For those weeks when you want to pick up several players off the waiver wire, the priority system can be tricky. That’s because when you successfully claim a player using waiver wire priority, you drop to the bottom of the list. So you don’t know what your priority will be for each of your claims when you submit them.

Advantage: FAAB. You control your bids for each player.

Fun of Playing Fantasy Football

The experience of managing a FAAB is one of the options that makes fantasy football feel more like the real game. It requires thinking like an NFL general manager. You have to decide who to bid on, evaluate how much other teams might bid, then decide how much of your budget that player’s worth to you.

Waiver wire priority is a straight forward system that does the job, but isn’t exciting. Yes, there’s some strategy involved for deciding when a player is worth using a high waiver priority. But overall it’s a boring process and you can generally predict the outcome before you submit a claim.

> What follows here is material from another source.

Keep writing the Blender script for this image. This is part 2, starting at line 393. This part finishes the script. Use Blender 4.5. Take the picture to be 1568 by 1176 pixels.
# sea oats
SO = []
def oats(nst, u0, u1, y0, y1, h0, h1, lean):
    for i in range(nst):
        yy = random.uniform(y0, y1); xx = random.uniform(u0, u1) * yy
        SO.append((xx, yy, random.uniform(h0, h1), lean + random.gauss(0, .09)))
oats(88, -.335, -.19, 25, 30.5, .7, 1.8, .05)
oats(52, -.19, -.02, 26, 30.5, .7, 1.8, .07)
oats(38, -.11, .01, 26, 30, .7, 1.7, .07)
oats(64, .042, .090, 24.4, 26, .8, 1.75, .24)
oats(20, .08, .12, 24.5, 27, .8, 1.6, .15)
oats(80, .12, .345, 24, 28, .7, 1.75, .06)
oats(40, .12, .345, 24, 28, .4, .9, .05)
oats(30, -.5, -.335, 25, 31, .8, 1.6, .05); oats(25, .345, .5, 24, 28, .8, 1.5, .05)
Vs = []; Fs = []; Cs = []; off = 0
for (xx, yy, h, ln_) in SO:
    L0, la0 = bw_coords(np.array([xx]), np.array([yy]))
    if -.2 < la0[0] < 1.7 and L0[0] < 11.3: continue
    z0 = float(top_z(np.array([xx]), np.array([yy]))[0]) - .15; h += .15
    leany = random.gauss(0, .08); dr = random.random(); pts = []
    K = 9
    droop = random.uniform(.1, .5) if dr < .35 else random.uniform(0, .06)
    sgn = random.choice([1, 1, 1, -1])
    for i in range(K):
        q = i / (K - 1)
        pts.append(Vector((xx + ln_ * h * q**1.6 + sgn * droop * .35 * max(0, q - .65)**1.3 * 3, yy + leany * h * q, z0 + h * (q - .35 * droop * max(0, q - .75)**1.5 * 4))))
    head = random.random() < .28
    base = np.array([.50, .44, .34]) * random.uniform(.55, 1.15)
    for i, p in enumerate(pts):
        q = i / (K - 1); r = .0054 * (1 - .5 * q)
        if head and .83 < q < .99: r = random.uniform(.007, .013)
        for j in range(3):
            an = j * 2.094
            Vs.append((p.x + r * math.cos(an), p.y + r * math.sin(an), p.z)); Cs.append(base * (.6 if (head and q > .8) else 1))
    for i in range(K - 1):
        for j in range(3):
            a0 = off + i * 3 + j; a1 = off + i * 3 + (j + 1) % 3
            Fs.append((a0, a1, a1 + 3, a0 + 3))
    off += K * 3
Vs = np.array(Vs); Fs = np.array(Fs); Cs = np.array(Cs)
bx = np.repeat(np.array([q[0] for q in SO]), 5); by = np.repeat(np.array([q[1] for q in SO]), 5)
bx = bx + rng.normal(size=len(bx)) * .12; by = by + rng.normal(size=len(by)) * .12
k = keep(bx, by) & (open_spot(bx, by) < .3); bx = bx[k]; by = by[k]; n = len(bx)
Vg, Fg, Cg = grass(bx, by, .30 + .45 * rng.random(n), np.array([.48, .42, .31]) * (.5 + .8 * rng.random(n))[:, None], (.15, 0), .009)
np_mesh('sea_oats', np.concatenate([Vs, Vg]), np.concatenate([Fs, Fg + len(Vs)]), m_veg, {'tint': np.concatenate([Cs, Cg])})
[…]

Advantage: FAAB. Managing a FAAB definitely makes the game more fun for me. Of course, I’m also one of those nuts that enjoys auction drafts so your mileage may vary.

Which Waiver Claim System is Better?

The answer will be different for every league. While there are pros and cons to each waiver claim system, both are good. It depends on how you and your leaguemates want to play the game. So don’t worry about making a bad call here. You can always try the other system next season.

Now you know the difference between the FAAB and Waiver Wire Priority systems for processing waiver claims. For commissioners, hopefully this info will help you choose the claim system that’s right for your league. For players, now you understand how your waiver claims are processed during the season and know what to expect.